Report, as a bare number, how many lines hold "scene".
— Start SOURCE EXCERPT —
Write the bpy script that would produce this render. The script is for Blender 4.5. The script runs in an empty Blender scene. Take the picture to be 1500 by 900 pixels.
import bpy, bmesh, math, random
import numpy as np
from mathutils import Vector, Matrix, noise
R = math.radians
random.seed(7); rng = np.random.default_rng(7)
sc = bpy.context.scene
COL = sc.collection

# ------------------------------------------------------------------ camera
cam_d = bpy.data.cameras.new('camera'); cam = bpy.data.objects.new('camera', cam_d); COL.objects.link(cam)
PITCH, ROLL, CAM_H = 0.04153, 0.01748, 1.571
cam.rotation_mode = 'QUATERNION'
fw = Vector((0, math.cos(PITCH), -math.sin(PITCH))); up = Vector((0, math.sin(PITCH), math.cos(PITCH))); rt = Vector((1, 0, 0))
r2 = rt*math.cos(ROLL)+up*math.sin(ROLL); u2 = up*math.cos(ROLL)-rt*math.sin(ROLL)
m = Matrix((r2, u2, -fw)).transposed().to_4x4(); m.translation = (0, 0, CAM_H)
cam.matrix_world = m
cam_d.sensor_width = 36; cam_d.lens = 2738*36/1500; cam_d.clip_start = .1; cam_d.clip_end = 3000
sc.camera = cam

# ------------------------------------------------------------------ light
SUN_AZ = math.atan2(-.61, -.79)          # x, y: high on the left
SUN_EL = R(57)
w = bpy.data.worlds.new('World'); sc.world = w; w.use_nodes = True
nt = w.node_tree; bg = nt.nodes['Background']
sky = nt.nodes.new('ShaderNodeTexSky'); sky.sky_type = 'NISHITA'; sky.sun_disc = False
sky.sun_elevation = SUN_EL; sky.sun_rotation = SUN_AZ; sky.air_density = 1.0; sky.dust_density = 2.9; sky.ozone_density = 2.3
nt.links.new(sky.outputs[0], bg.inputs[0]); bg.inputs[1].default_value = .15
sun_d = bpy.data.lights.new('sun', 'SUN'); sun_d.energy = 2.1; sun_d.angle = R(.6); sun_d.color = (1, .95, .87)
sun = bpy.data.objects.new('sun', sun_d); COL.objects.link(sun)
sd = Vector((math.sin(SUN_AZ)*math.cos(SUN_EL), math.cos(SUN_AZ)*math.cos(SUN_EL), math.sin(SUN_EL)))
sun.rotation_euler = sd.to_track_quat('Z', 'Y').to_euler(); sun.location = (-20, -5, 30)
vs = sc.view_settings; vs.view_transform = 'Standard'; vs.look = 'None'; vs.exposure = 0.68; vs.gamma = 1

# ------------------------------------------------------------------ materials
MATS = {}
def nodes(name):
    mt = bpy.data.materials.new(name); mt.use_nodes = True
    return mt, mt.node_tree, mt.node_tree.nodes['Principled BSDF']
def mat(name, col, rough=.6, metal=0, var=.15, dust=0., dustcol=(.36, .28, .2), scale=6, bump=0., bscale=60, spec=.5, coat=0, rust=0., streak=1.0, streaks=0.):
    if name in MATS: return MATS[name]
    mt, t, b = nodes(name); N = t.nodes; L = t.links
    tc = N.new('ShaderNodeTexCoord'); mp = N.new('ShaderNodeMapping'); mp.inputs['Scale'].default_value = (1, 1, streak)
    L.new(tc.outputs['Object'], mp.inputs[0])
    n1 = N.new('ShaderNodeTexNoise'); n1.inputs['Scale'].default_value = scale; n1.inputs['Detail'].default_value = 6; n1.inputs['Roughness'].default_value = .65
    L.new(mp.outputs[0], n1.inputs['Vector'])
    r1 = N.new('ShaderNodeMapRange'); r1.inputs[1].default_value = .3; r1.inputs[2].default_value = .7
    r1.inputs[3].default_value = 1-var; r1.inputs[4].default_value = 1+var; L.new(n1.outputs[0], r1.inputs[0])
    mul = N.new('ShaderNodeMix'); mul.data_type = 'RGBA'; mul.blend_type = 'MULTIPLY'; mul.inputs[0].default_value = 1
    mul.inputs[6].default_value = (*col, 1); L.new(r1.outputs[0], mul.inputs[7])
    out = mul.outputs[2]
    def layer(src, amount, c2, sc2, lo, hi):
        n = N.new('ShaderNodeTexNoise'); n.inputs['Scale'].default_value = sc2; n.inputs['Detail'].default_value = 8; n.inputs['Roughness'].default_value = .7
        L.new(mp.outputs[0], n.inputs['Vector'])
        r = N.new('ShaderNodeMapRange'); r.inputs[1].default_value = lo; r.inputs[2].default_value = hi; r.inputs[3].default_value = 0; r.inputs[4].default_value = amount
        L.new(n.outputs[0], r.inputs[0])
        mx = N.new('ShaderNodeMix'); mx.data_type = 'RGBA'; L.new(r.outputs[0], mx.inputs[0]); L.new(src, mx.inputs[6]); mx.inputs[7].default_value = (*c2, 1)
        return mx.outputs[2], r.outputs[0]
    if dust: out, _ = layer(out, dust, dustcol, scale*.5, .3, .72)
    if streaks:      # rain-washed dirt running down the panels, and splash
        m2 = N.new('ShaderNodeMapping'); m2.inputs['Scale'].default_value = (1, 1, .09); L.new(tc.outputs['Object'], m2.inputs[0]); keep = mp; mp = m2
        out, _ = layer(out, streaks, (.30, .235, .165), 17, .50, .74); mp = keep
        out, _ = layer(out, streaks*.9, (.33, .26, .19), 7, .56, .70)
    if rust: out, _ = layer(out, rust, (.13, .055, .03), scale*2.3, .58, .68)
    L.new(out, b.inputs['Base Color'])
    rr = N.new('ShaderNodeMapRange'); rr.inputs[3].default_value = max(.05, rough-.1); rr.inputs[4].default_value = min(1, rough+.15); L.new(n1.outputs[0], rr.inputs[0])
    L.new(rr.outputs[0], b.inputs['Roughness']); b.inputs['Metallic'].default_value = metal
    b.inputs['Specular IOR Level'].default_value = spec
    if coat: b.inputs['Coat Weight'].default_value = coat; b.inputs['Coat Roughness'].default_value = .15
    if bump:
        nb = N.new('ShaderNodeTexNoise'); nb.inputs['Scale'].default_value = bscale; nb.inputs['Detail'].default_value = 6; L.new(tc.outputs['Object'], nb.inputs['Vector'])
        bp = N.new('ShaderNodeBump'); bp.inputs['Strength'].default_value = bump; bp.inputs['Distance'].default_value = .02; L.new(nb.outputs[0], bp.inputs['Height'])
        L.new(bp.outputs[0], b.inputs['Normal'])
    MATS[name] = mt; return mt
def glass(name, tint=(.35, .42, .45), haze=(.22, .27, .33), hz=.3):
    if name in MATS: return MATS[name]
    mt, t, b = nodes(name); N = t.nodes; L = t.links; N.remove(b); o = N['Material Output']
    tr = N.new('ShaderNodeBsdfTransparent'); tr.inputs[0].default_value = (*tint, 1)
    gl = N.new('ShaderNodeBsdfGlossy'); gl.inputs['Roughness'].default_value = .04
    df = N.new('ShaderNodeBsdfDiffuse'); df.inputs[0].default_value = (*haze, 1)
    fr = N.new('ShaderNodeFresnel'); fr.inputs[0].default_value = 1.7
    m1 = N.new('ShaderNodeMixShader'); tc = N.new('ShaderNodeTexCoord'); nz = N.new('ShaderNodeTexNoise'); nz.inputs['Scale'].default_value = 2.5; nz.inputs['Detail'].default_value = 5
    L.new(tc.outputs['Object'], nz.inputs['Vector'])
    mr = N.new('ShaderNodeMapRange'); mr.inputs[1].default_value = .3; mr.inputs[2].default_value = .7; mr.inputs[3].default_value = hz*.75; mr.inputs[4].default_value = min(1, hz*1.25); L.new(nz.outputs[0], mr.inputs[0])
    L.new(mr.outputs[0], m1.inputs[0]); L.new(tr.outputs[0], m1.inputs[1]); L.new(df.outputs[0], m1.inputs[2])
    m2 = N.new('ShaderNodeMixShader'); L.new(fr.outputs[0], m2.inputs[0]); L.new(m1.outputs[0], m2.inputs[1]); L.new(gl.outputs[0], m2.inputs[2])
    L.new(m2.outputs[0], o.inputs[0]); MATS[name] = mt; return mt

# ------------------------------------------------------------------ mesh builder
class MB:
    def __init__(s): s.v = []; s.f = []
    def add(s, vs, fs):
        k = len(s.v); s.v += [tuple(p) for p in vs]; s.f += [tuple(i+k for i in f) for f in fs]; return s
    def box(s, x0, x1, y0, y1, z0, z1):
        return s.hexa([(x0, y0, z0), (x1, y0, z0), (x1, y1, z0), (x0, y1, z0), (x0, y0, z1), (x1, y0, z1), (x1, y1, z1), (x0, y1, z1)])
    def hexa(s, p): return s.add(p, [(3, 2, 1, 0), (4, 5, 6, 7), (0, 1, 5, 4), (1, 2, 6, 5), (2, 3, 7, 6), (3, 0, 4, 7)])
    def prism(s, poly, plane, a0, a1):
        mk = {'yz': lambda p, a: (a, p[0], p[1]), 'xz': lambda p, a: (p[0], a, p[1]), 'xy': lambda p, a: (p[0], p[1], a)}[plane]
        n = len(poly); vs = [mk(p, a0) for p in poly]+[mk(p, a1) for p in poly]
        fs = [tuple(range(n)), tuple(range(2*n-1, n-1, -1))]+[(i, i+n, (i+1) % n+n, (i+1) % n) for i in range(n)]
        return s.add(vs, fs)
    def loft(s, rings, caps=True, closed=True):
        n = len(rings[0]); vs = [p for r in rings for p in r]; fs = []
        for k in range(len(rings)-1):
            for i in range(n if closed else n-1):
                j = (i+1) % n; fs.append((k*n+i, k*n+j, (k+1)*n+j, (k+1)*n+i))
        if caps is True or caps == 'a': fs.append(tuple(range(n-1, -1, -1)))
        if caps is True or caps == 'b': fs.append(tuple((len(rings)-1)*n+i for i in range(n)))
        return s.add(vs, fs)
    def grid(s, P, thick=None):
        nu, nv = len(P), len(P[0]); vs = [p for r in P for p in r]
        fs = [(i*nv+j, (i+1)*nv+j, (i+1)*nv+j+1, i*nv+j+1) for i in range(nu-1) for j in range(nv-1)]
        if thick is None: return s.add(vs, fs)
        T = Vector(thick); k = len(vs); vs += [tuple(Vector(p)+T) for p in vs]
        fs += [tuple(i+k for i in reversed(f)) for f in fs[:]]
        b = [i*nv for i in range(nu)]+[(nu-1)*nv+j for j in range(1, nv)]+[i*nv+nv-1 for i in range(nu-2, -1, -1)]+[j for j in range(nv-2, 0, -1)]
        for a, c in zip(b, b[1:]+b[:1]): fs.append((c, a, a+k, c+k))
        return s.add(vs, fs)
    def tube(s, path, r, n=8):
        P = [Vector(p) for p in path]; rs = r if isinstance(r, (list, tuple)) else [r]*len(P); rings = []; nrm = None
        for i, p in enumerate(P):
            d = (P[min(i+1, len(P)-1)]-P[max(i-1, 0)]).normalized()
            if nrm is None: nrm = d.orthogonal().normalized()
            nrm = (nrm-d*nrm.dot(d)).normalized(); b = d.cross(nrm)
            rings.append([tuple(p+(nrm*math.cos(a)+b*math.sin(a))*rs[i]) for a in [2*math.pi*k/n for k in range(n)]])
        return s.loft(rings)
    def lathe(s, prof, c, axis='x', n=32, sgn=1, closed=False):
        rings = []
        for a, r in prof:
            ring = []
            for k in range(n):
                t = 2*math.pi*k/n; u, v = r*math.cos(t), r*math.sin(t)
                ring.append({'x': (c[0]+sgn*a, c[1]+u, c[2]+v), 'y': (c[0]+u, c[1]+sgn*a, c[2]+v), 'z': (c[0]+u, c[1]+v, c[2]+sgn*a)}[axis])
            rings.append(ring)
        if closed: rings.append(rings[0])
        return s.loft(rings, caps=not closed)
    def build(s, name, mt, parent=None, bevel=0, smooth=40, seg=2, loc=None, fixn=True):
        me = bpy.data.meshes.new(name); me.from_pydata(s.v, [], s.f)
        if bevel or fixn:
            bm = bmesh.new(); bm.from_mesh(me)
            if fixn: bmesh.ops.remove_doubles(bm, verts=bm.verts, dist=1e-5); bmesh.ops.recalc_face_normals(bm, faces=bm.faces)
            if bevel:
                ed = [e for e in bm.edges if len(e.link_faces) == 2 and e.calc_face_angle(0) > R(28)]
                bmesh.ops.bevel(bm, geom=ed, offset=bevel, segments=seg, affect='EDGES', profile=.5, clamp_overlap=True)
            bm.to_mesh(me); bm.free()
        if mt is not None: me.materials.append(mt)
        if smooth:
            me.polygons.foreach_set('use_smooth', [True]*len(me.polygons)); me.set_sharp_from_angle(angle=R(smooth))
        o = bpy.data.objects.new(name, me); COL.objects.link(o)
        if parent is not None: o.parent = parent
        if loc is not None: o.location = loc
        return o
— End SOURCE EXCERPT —
▶ _ANSWER_:
2